“Thou shalt not steal.”
There are many forms of stealing: Theft, to steal someone else’s property; Robbery, taking someone else’s property by force; Sacrilege, to misuse that which belongs to the Church; Extortion, or bribery, to unlawfully accept gifts from people for goods or services which are supposed to be rendered free of charge; Parasitism, to accept remuneration or payment for services which are supposed to be rendered and then fail to do the work; Usury, to charge an exorbitant rate of interest on a loan; Fraud, to appropriate someone else’s property by cunning.
For example, to avoid paying debts, to embezzle funds without regard for the proprietor’s things or money, to cheat in measuring or deceive in weighing for a sale; to hold back the wages of a hired worker; to take a sum of money for some needy person, and then keep it for something else, and so on. Also, children deceive when they are lazy students, while at the same time their parents and society pay for their education, and teachers expend labor on their behalf.
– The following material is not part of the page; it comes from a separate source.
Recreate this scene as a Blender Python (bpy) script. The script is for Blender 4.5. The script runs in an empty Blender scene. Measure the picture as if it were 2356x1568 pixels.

Forbidding every form of taking property of a neighbor, this commandment instructs us to be un-mercenary, honest, industrious, merciful and truthful. In order to avoid sin against this commandment, one must love one’s neighbor as much as oneself, and not do anything to him that he would not like to have done to himself. The highest virtue inspired by the eighth commandment is complete poverty, renunciation of all property. But God does not obligate everyone to this virtue. He proposes it only to those who wish to attain high moral perfection. If thou wilt be perfect, go and sell what thou hast, and give to the poor, and thou shall have treasure in heaven (Matt. 19:21).Many spiritual heroes have followed the advice of this Gospel passage: St. Anthony the Great, St. Paul of Thebes, St. Nicholas the Wonderworker, and many others.